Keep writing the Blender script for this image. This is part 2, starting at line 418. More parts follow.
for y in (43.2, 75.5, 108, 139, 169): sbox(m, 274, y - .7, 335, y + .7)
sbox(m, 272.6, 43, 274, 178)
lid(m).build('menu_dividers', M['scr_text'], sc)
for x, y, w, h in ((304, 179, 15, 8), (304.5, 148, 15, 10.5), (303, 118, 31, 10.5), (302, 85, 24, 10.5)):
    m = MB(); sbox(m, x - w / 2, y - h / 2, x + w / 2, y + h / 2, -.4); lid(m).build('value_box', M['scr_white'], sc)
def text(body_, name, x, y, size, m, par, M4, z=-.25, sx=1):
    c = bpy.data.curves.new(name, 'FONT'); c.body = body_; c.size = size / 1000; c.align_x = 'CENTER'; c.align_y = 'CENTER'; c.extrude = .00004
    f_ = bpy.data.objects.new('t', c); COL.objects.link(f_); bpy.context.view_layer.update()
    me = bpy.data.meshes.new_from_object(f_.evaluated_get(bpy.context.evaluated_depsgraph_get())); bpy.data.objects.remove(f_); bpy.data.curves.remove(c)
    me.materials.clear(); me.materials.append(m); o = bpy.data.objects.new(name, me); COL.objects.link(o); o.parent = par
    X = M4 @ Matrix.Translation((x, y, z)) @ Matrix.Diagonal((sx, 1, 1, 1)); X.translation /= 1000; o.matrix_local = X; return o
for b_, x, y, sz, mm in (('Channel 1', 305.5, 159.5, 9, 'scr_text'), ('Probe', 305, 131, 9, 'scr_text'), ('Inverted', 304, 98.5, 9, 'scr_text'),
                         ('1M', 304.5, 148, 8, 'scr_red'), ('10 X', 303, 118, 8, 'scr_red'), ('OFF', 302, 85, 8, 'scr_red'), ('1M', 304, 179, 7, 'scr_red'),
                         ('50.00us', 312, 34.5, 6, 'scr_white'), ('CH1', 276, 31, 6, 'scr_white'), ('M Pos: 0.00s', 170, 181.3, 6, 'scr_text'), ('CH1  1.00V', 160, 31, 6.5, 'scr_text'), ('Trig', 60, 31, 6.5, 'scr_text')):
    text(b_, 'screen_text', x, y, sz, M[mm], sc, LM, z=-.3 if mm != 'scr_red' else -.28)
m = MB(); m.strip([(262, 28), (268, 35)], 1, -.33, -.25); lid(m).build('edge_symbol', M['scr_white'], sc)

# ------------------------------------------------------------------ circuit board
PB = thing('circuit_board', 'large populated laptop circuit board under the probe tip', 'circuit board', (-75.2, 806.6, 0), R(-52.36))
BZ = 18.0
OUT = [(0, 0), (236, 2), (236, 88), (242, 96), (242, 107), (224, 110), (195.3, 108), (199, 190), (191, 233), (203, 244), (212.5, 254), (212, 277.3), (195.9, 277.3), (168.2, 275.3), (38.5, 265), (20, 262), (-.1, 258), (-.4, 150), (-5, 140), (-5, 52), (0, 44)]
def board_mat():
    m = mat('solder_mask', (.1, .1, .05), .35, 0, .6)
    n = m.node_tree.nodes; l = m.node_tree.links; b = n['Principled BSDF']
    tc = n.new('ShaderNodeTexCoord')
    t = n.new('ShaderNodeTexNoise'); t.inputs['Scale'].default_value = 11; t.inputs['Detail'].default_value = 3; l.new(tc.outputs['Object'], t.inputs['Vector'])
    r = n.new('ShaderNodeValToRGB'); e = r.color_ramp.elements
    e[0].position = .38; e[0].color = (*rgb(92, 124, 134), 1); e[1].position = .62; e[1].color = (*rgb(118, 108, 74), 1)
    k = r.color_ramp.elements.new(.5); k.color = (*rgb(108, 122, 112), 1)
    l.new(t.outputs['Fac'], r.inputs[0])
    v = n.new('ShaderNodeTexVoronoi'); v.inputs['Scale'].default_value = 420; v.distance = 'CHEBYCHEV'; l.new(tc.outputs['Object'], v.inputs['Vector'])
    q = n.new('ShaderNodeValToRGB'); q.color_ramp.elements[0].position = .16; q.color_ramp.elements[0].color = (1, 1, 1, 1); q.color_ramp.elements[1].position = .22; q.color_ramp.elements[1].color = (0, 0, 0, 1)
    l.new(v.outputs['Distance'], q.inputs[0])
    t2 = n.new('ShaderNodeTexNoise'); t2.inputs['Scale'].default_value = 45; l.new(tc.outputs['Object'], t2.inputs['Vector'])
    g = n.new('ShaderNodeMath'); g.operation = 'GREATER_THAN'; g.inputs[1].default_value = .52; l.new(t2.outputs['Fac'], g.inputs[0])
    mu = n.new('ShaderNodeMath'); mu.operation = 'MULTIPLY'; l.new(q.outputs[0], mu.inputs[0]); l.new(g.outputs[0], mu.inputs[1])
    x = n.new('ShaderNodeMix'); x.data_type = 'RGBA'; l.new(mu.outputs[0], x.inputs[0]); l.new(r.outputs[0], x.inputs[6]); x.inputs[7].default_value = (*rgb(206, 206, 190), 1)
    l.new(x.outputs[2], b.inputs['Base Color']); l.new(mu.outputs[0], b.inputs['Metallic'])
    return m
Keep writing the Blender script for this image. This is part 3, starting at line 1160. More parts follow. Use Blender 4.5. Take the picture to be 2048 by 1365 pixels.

**Given instruction:**
Please output the complete data exactly.

**Complete response:**
Keep writing the Blender script for this image. This is part 2, starting at line 418. More parts follow.
for y in (43.2, 75.5, 108, 139, 169): sbox(m, 274, y - .7, 335, y + .7)
sbox(m, 272.6, 43, 274, 178)
lid(m).build('menu_dividers', M['scr_text'], sc)
for x, y, w, h in ((304, 179, 15, 8), (304.5, 148, 15, 10.5), (303, 118, 31, 10.5), (302, 85, 24, 10.5)):
    m = MB(); sbox(m, x - w / 2, y - h / 2, x + w / 2, y + h / 2, -.4); lid(m).build('value_box', M['scr_white'], sc)
def text(body_, name, x, y, size, m, par, M4, z=-.25, sx=1):
    c = bpy.data.curves.new(name, 'FONT'); c.body = body_; c.size = size / 1000; c.align_x = 'CENTER'; c.align_y = 'CENTER'; c.extrude = .00004
    f_ = bpy.data.objects.new('t', c); COL.objects.link(f_); bpy.context.view_layer.update()
    me = bpy.data.meshes.new_from_object(f_.evaluated_get(bpy.context.evaluated_depsgraph_get())); bpy.data.objects.remove(f_); bpy.data.curves.remove(c)
    me.materials.clear(); me.materials.append(m); o = bpy.data.objects.new(name, me); COL.objects.link(o); o.parent = par
    X = M4 @ Matrix.Translation((x, y, z)) @ Matrix.Diagonal((sx, 1, 1, 1)); X.translation /= 1000; o.matrix_local = X; return o
for b_, x, y, sz, mm in (('Channel 1', 305.5, 159.5, 9, 'scr_text'), ('Probe', 305, 131, 9, 'scr_text'), ('Inverted', 304, 98.5, 9, 'scr_text'),
                         ('1M', 304.5, 148, 8, 'scr_red'), ('10 X', 303, 118, 8, 'scr_red'), ('OFF', 302, 85, 8, 'scr_red'), ('1M', 304, 179, 7, 'scr_red'),
                         ('50.00us', 312, 34.5, 6, 'scr_white'), ('CH1', 276, 31, 6, 'scr_white'), ('M Pos: 0.00s', 170, 181.3, 6, 'scr_text'), ('CH1  1.00V', 160, 31, 6.5, 'scr_text'), ('Trig', 60, 31, 6.5, 'scr_text')):
    text(b_, 'screen_text', x, y, sz, M[mm], sc, LM, z=-.3 if mm != 'scr_red' else -.28)
m = MB(); m.strip([(262, 28), (268, 35)], 1, -.33, -.25); lid(m).build('edge_symbol', M['scr_white'], sc)

# ------------------------------------------------------------------ circuit board
PB = thing('circuit_board', 'large populated laptop circuit board under the probe tip', 'circuit board', (-75.2, 806.6, 0), R(-52.36))
BZ = 18.0
OUT = [(0, 0), (236, 2), (236, 88), (242, 96), (242, 107), (224, 110), (195.3, 108), (199, 190), (191, 233), (203, 244), (212.5, 254), (212, 277.3), (195.9, 277.3), (168.2, 275.3), (38.5, 265), (20, 262), (-.1, 258), (-.4, 150), (-5, 140), (-5, 52), (0, 44)]
def board_mat():
    m = mat('solder_mask', (.1, .1, .05), .35, 0, .6)
    n = m.node_tree.nodes; l = m.node_tree.links; b = n['Principled BSDF']
    tc = n.new('ShaderNodeTexCoord')
    t = n.new('ShaderNodeTexNoise'); t.inputs['Scale'].default_value = 11; t.inputs['Detail'].default_value = 3; l.new(tc.outputs['Object'], t.inputs['Vector'])
    r = n.new('ShaderNodeValToRGB'); e = r.color_ramp.elements
    e[0].position = .38; e[0].color = (*rgb(92, 124, 134), 1); e[1].position = .62; e[1].color = (*rgb(118, 108, 74), 1)
    k = r.color_ramp.elements.new(.5); k.color = (*rgb(108, 122, 112), 1)
    l.new(t.outputs['Fac'], r.inputs[0])
    v = n.new('ShaderNodeTexVoronoi'); v.inputs['Scale'].default_value = 420; v.distance = 'CHEBYCHEV'; l.new(tc.outputs['Object'], v.inputs['Vector'])
    q = n.new('ShaderNodeValToRGB'); q.color_ramp.elements[0].position = .16; q.color_ramp.elements[0].color = (1, 1, 1, 1); q.color_ramp.elements[1].position = .22; q.color_ramp.elements[1].color = (0, 0, 0, 1)
    l.new(v.outputs['Distance'], q.inputs[0])
    t2 = n.new('ShaderNodeTexNoise'); t2.inputs['Scale'].default_value = 45; l.new(tc.outputs['Object'], t2.inputs['Vector'])
    g = n.new('ShaderNodeMath'); g.operation = 'GREATER_THAN'; g.inputs[1].default_value = .52; l.new(t2.outputs['Fac'], g.inputs[0])
    mu = n.new('ShaderNodeMath'); mu.operation = 'MULTIPLY'; l.new(q.outputs[0], mu.inputs[0]); l.new(g.outputs[0], mu.inputs[1])
    x = n.new('ShaderNodeMix'); x.data_type = 'RGBA'; l.new(mu.outputs[0], x.inputs[0]); l.new(r.outputs[0], x.inputs[6]); x.inputs[7].default_value = (*rgb(206, 206, 190), 1)
    l.new(x.outputs[2], b.inputs['Base Color']); l.new(mu.outputs[0], b.inputs['Metallic'])
    return m
Keep writing the Blender script for this image. This is part 3, starting at line 1160. More parts follow. Use Blender 4.5. Take the picture to be 2048 by 1365 pixels.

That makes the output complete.